If you claim that you have lived on some other planet where words and experience never conflict, I must consider the claim unprovable, and therefore untrustworthy. I think it unlikely that one whose knowledge of this planet's life is based on television programs and web-sites made for children would be a reliable source of information about life in other places. If by logic or demonstration you can support your premises, I am willing to consider them, but as I have stated, I will not argue about faith, for I find such arguments futile.

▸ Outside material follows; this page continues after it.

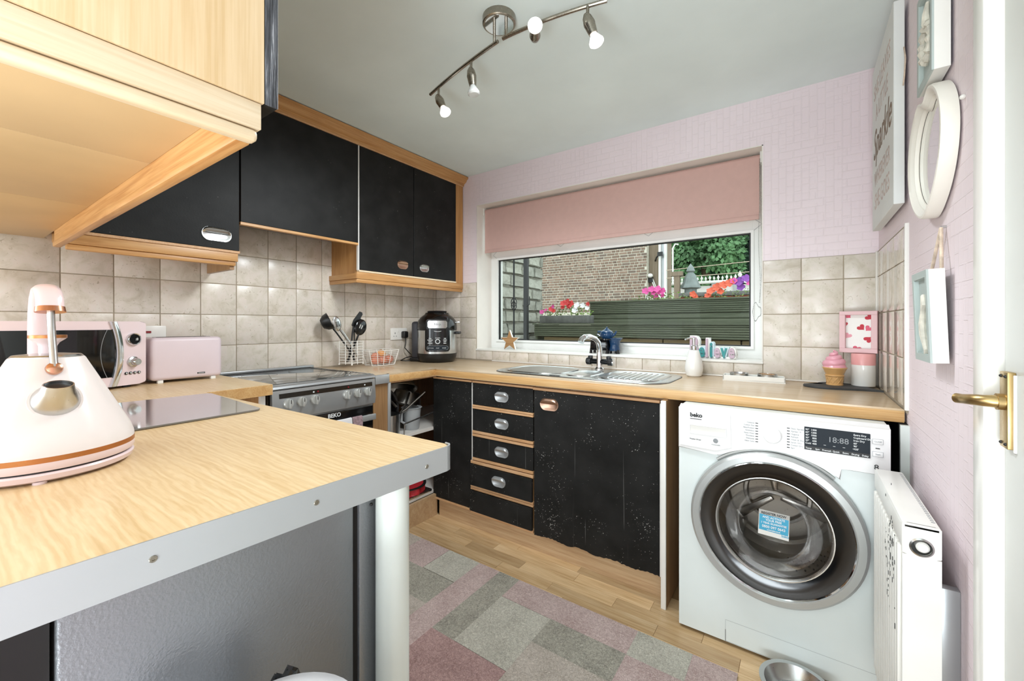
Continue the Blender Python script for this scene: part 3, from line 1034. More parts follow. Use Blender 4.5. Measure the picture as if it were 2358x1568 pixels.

Date: 2006-04-19 09:13 pm (UTC)
From: [identity profile] spookshow-girl.livejournal.com
But that doesn't change the fact that there is a lot of evidence to the theory that this planet is insane.


Provide it please. Also, please define insane for the purposes of this statement.

--Me

Date: 2006-04-06 12:37 am (UTC)
From: [identity profile] sethrenn.livejournal.com
Why is it so often considered horrible to learn that there are dark aspects in your mind? They exist in everyone, whether people want to admit it or not. The fact that they exist is the reason why 'ordinary people' can become complicit in atrocities.


Lilac

Date: 2006-04-06 01:29 am (UTC)
From: [identity profile] catskillmarina.livejournal.com
I remember an article, i think it was in National Geographic, about buddhist monks
meditating on that very fact, that all of us our capable of these acts that it is within
us.

So

Date: 2006-04-19 09:11 pm (UTC)
From: [identity profile] spookshow-girl.livejournal.com
How, or why exactly do you define "The Bitch" as dark or violent? As you've stated, she's all talk. All talk and no action isn't violence, but talk about violence. There is a difference.

If she's not going to back up her words, she's just as "safe" as any white-lighter.

What you seem to be concerned about, is what you percieve as an actual potential danger or risk. What exactly do you fear he can or would try?


--Me

Date: 2006-04-16 04:42 am (UTC)
From: [identity profile] ohnosir.livejournal.com
There are some aspects of Jack's personality, and things I know he is capable of, that frighten me. Fortunately, I know he would not do anything unless I let him, so that eases my mind a little.